Required task. Retype the records below word for word and omit any image.

* * * * * * * * *

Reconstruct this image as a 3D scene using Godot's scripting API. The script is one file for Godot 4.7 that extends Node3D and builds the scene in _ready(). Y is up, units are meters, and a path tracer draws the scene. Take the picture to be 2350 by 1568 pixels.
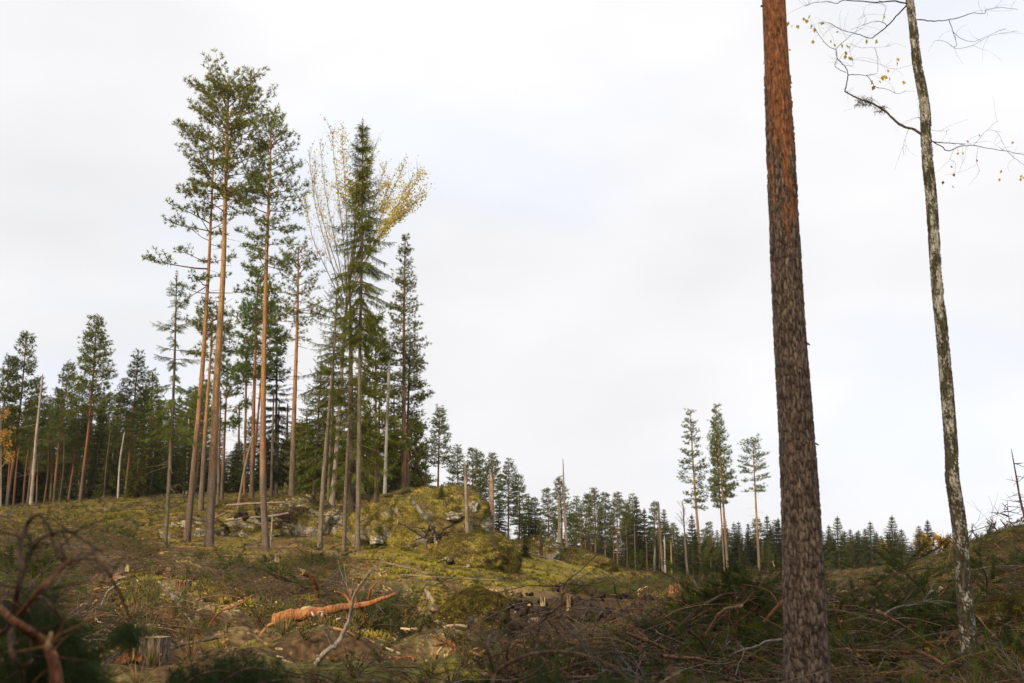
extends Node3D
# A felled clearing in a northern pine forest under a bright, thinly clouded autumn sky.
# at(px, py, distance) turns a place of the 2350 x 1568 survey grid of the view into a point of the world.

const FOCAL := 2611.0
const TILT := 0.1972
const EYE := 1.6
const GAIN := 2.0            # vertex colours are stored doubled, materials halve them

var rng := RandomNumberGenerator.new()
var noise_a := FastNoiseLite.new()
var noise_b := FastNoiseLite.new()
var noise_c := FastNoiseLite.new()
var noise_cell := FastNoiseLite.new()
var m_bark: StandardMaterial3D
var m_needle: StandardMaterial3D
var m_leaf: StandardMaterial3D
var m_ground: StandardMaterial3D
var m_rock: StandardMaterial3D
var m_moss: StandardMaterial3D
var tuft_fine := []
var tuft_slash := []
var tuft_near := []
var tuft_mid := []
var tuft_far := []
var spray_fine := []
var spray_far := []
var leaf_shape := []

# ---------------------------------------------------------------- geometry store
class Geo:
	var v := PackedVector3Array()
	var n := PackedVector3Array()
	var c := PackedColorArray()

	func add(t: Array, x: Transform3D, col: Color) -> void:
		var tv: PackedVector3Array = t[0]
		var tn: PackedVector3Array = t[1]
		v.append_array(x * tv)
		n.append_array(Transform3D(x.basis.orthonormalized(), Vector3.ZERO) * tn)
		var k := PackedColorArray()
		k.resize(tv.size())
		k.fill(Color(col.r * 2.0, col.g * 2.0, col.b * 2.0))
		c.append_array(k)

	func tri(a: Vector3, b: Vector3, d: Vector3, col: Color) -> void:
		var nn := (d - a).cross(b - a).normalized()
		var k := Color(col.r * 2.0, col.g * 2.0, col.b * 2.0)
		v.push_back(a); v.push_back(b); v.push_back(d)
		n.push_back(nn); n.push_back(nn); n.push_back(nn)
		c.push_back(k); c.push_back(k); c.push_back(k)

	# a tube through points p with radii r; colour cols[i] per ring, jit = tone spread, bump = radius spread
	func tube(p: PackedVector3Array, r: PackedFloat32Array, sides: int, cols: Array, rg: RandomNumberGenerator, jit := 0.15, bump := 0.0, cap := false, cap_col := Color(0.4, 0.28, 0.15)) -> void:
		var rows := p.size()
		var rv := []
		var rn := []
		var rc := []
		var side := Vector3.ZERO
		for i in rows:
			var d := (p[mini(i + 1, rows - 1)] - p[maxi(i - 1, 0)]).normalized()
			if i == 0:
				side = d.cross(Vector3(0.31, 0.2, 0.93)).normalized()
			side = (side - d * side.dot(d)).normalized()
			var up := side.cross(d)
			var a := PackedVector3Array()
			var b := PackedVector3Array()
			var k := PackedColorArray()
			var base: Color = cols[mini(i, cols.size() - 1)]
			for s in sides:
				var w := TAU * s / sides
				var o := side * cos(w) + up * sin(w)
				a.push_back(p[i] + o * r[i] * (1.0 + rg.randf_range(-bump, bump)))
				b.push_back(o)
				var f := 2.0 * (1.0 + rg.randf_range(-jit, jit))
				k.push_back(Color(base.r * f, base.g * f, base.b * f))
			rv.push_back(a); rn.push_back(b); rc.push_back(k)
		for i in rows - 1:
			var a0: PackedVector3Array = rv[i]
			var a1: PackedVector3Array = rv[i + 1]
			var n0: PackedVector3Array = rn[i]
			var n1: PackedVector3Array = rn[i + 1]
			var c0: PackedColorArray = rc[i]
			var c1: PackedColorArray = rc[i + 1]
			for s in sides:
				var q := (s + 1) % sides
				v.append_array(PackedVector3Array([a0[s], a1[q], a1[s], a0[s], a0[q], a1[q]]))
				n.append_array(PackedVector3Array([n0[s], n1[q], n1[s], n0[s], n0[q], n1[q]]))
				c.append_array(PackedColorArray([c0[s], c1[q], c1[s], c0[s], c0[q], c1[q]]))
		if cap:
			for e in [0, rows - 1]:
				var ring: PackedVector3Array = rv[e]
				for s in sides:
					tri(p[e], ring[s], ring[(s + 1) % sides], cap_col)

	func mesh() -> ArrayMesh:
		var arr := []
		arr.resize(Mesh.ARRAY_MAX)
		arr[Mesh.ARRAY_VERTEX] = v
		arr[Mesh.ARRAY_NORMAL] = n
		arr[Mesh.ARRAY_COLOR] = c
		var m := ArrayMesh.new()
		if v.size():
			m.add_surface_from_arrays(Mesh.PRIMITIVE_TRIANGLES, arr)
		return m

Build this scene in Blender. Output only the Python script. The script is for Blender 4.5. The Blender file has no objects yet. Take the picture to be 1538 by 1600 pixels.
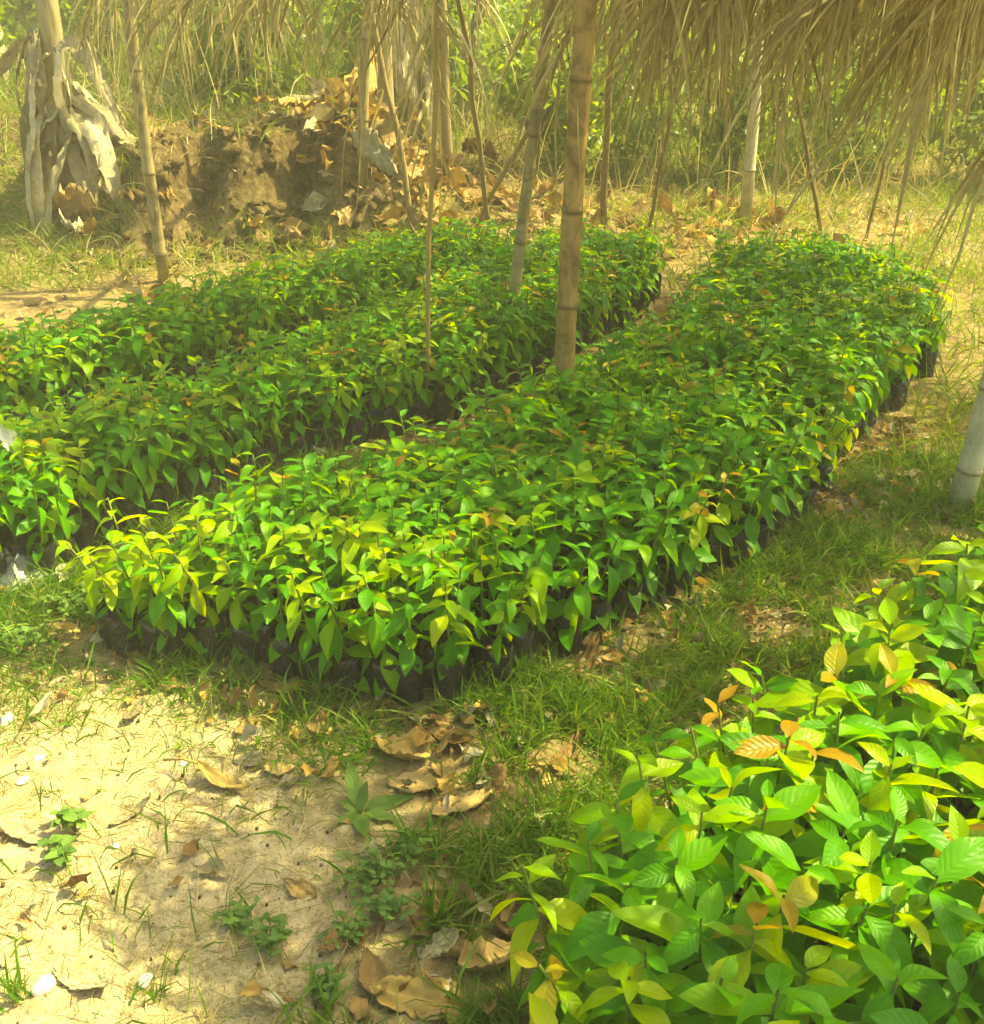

* * * * * * * * *

Worked solution.
Reconstruct this image as a 3D scene using Godot's scripting API. The script is one file for Godot 4.7 that extends Node3D and builds the scene in _ready(). Y is up, units are meters, and a path tracer draws the scene. Take the picture to be 2350 by 1568 pixels.
extends Node3D
# A felled clearing in a northern pine forest under a bright, thinly clouded autumn sky.
# at(px, py, distance) turns a place of the 2350 x 1568 survey grid of the view into a point of the world.

const FOCAL := 2611.0
const TILT := 0.1972
const EYE := 1.6
const GAIN := 2.0            # vertex colours are stored doubled, materials halve them

var rng := RandomNumberGenerator.new()
var noise_a := FastNoiseLite.new()
var noise_b := FastNoiseLite.new()
var noise_c := FastNoiseLite.new()
var noise_cell := FastNoiseLite.new()
var m_bark: StandardMaterial3D
var m_needle: StandardMaterial3D
var m_leaf: StandardMaterial3D
var m_ground: StandardMaterial3D
var m_rock: StandardMaterial3D
var m_moss: StandardMaterial3D
var tuft_fine := []
var tuft_slash := []
var tuft_near := []
var tuft_mid := []
var tuft_far := []
var spray_fine := []
var spray_far := []
var leaf_shape := []

# ---------------------------------------------------------------- geometry store
class Geo:
	var v := PackedVector3Array()
	var n := PackedVector3Array()
	var c := PackedColorArray()

	func add(t: Array, x: Transform3D, col: Color) -> void:
		var tv: PackedVector3Array = t[0]
		var tn: PackedVector3Array = t[1]
		v.append_array(x * tv)
		n.append_array(Transform3D(x.basis.orthonormalized(), Vector3.ZERO) * tn)
		var k := PackedColorArray()
		k.resize(tv.size())
		k.fill(Color(col.r * 2.0, col.g * 2.0, col.b * 2.0))
		c.append_array(k)

	func tri(a: Vector3, b: Vector3, d: Vector3, col: Color) -> void:
		var nn := (d - a).cross(b - a).normalized()
		var k := Color(col.r * 2.0, col.g * 2.0, col.b * 2.0)
		v.push_back(a); v.push_back(b); v.push_back(d)
		n.push_back(nn); n.push_back(nn); n.push_back(nn)
		c.push_back(k); c.push_back(k); c.push_back(k)

	# a tube through points p with radii r; colour cols[i] per ring, jit = tone spread, bump = radius spread
	func tube(p: PackedVector3Array, r: PackedFloat32Array, sides: int, cols: Array, rg: RandomNumberGenerator, jit := 0.15, bump := 0.0, cap := false, cap_col := Color(0.4, 0.28, 0.15)) -> void:
		var rows := p.size()
		var rv := []
		var rn := []
		var rc := []
		var side := Vector3.ZERO
		for i in rows:
			var d := (p[mini(i + 1, rows - 1)] - p[maxi(i - 1, 0)]).normalized()
			if i == 0:
				side = d.cross(Vector3(0.31, 0.2, 0.93)).normalized()
			side = (side - d * side.dot(d)).normalized()
			var up := side.cross(d)
			var a := PackedVector3Array()
			var b := PackedVector3Array()
			var k := PackedColorArray()
			var base: Color = cols[mini(i, cols.size() - 1)]
			for s in sides:
				var w := TAU * s / sides
				var o := side * cos(w) + up * sin(w)
				a.push_back(p[i] + o * r[i] * (1.0 + rg.randf_range(-bump, bump)))
				b.push_back(o)
				var f := 2.0 * (1.0 + rg.randf_range(-jit, jit))
				k.push_back(Color(base.r * f, base.g * f, base.b * f))
			rv.push_back(a); rn.push_back(b); rc.push_back(k)
		for i in rows - 1:
			var a0: PackedVector3Array = rv[i]
			var a1: PackedVector3Array = rv[i + 1]
			var n0: PackedVector3Array = rn[i]
			var n1: PackedVector3Array = rn[i + 1]
			var c0: PackedColorArray = rc[i]
			var c1: PackedColorArray = rc[i + 1]
			for s in sides:
				var q := (s + 1) % sides
				v.append_array(PackedVector3Array([a0[s], a1[q], a1[s], a0[s], a0[q], a1[q]]))
				n.append_array(PackedVector3Array([n0[s], n1[q], n1[s], n0[s], n0[q], n1[q]]))
				c.append_array(PackedColorArray([c0[s], c1[q], c1[s], c0[s], c0[q], c1[q]]))
		if cap:
			for e in [0, rows - 1]:
				var ring: PackedVector3Array = rv[e]
				for s in sides:
					tri(p[e], ring[s], ring[(s + 1) % sides], cap_col)

	func mesh() -> ArrayMesh:
		var arr := []
		arr.resize(Mesh.ARRAY_MAX)
		arr[Mesh.ARRAY_VERTEX] = v
		arr[Mesh.ARRAY_NORMAL] = n
		arr[Mesh.ARRAY_COLOR] = c
		var m := ArrayMesh.new()
		if v.size():
			m.add_surface_from_arrays(Mesh.PRIMITIVE_TRIANGLES, arr)
		return m

Build this scene in Blender. Output only the Python script. The script is for Blender 4.5. The Blender file has no objects yet. Take the picture to be 1538 by 1600 pixels.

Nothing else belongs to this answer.